TD: For your newest album, do you think the writing and recording process was different than earlier albums? What did making “Through Moonshot Eyes” look like?

BM: This is the first album where we recorded it in a real studio and I didn’t mix it. We had a professional mix it. So that was a big step up for us. And as far as the writing and recording, I feel like our perspectives have changed over the years now that we’re doing it professionally. We’re going at it at a different angle, and I’m happy with the results, but it takes a lot to get there.

JC: Yeah, we started writing it over two years ago, which for me personally, was a different part of my life. This album has kind of been a streamline through all of it. As much as it’s nice to say this was an ‘era,’ we changed as people throughout the whole process as well.

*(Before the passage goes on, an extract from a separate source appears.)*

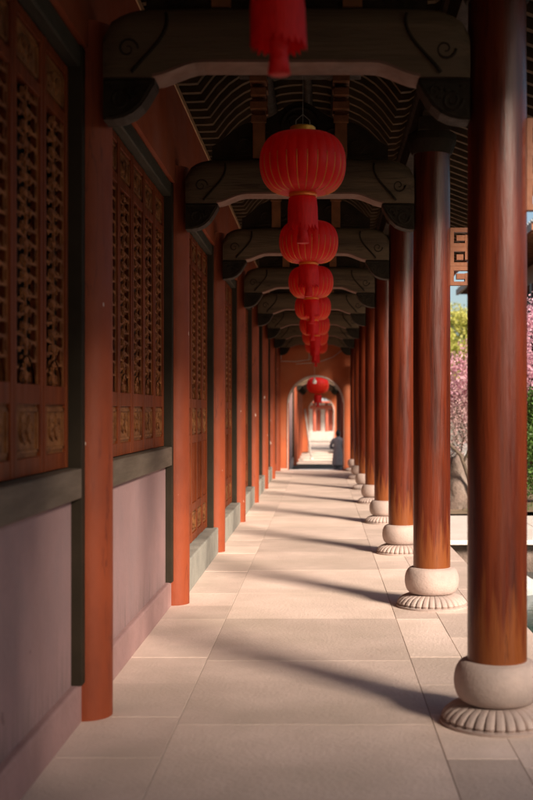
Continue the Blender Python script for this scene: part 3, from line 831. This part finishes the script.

LI: And you can kind of see that from beginning to end of the album; It starts in a lighter place and ends in a darker place because we’ve changed throughout the process of writing.

TD: Finally, do you honestly still enjoy performing “Notion?” 

LI: I enjoy performing it. When I hear the recording, I’m sick of it. When I hear it in a TikTok or something, I’m just like “ugh.”

BM: When we’re in the van, whoever is working on socials, if they accidentally leave their volume up, [“Notion” will start playing] and we’re like, “Turn it off! Turn it off!” But performing it, especially to a really energetic crowd, is awesome.

JC: That song has been the bane of my instrument’s existence. Over the last couple of weeks, I’ve dropped my bass so many times playing “Notion.” And that’s a good thing, because when you’re a grown man and you’re playing music to a live audience, sometimes you lose control of yourself and your bass finds a way to fall on the floor and that’s okay. Nothing wrong with that. Sometimes, during the live shows, the instruments just have a life of their own and we’re just along for the ride.

“Through Moonshot Eyes” by The Rare Occasions is out now on all streaming platforms.